Lieutenant Mounsey returned home in the Imperieuse frigate, and was afterwards appointed in succession to the Trident 64, Impregnable 98, Duke of similar force, Defiance 74, and Clyde 38; the latter ship commanded by that excellent officer. Captain (now Commissioner) Cunningham, with whom he continued until his promotion, April 29, 1802.

On the 6th July, 1801, the boats of the Clyde and her consorts[1], under the directions of Lieutenant Mounsey, set fire to, and totally destroyed the wreck of the Jason frigate; a service most gallantly executed, under a heavy fire from two French batteries, and in the presence of two large frigates, a corvette, and eight gun-vessels, then lying at St. Maloes[2]. From May 17, 1802, until the autumn of 1808, Captain Mounsey commanded the Rosario sloop; and was successively employed protecting the revenue, carrying despatches to the Mediterranean, cruising on the Irish, Boulogne, and Havre stations, reconnoitring the enemy’s ports in the north of Spain, assisting at the capture of the Danish West India islands[3], and escorting a fleet of merchantmen from the Leeward Islands to England. During the above period he captured two Dutch ships from Surinam and Berbice, laden with colonial produce, and ten other of the enemies’ merchant vessels: he also assisted at the capture of l’Atalante, French ship privateer, of 22 guns and 120 men.

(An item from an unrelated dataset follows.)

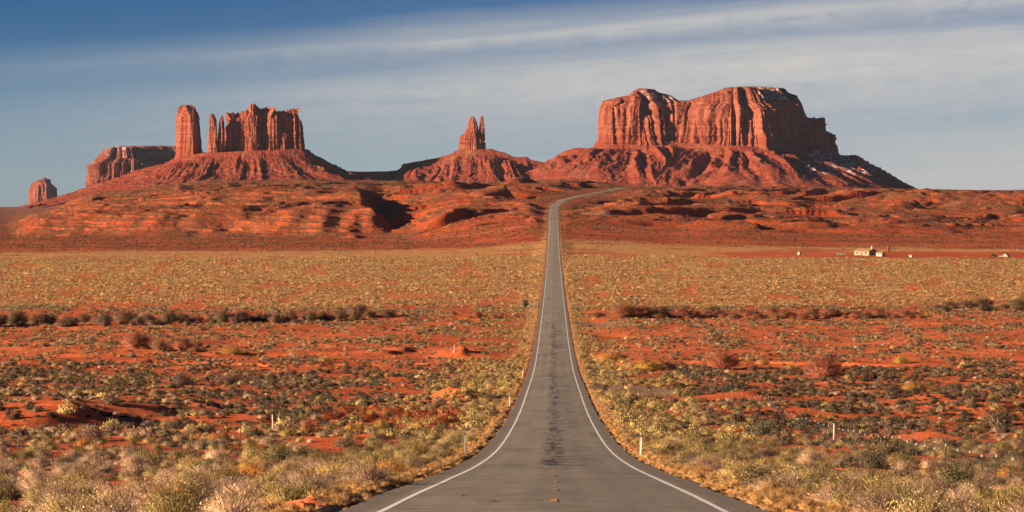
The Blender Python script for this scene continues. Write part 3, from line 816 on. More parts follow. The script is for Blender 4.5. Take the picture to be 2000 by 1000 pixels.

Captain Mounsey’s next appointment was, April 18, 1800, to the Bonne Citoyenne, a flush-decked ship, mounting 18 thirty-two-pounder carronades and 2 long nines, with a complement of 120 officers, men and boys. In that sloop he first proceeded to Lisbon, with despatches for Karl St. Vincent; and subsequently sailed from England in company with the trade bound to Quebec. On his way thither he fell in

  1. Weazle sloop, two gun-brigs, and two luggers.
  2. See Vol. II, Part I. p. 80.
  3. See Vol. I, Part I, last par. at p. 263.